Frans Timmermans, leading the center-left Green Left-Labor alliance, is equally critical of the status quo. “The problem of this country is that in the last couple of years nothing has happened,” he told AP. “No problem was solved, every problem got even bigger. So what we need to do is ... get this country working again and put this country on a social track.”

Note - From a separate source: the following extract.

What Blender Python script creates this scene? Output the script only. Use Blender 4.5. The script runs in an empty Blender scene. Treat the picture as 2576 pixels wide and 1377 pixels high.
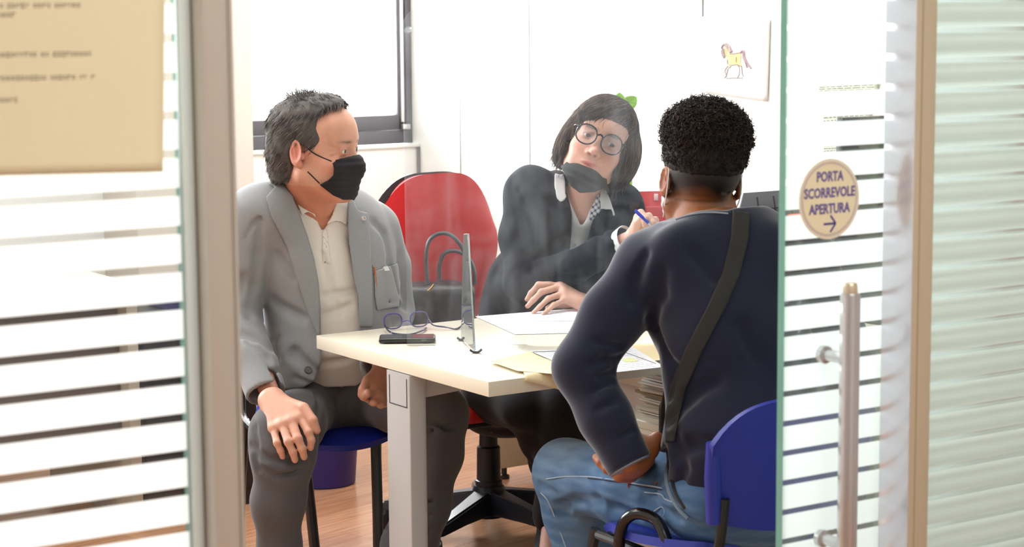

Wilders’ effect on Dutch politics is not just a matter of policy but of tone and discourse. According to political commentator Tom-Jan Meeus in NRC, “The whole package—the cheering on of the autocrat Orbán, the normalisation of the Great Replacement [conspiracy] theory, the undermining of parliament, the calls for resistance, the repetition of propaganda—has contributed to the destabilisation of democracy since the end of 2015. ... It’s one of the big questions of 2025: will the centrist parties succeed in fending off Wilders’ attack on liberal democracy? The attack he began in 2015 and has continued ever since with the discipline of an accomplished propagandist?”
With coalition talks after the election expected to be long and fraught, the Dutch may be in for months of negotiation before a new government emerges. University of Amsterdam professor Claes de Vreese told AP that if Wilders cannot form a majority coalition, “then a minority Cabinet could be an option. But that is a construction that hardly exists in the Dutch political tradition.” If that fails, “historically, the biggest party loses the right to form a coalition and it goes to the second-placed party. This process is more based on conventions and history than a ready-made plan.”
As the Netherlands prepares to vote, the stakes could hardly be higher. The outcome will not just determine the next government, but also the direction of Dutch democracy itself—caught, as it is, between calls for stability and the disruptive energy of a far-right movement that’s shifted the entire political landscape.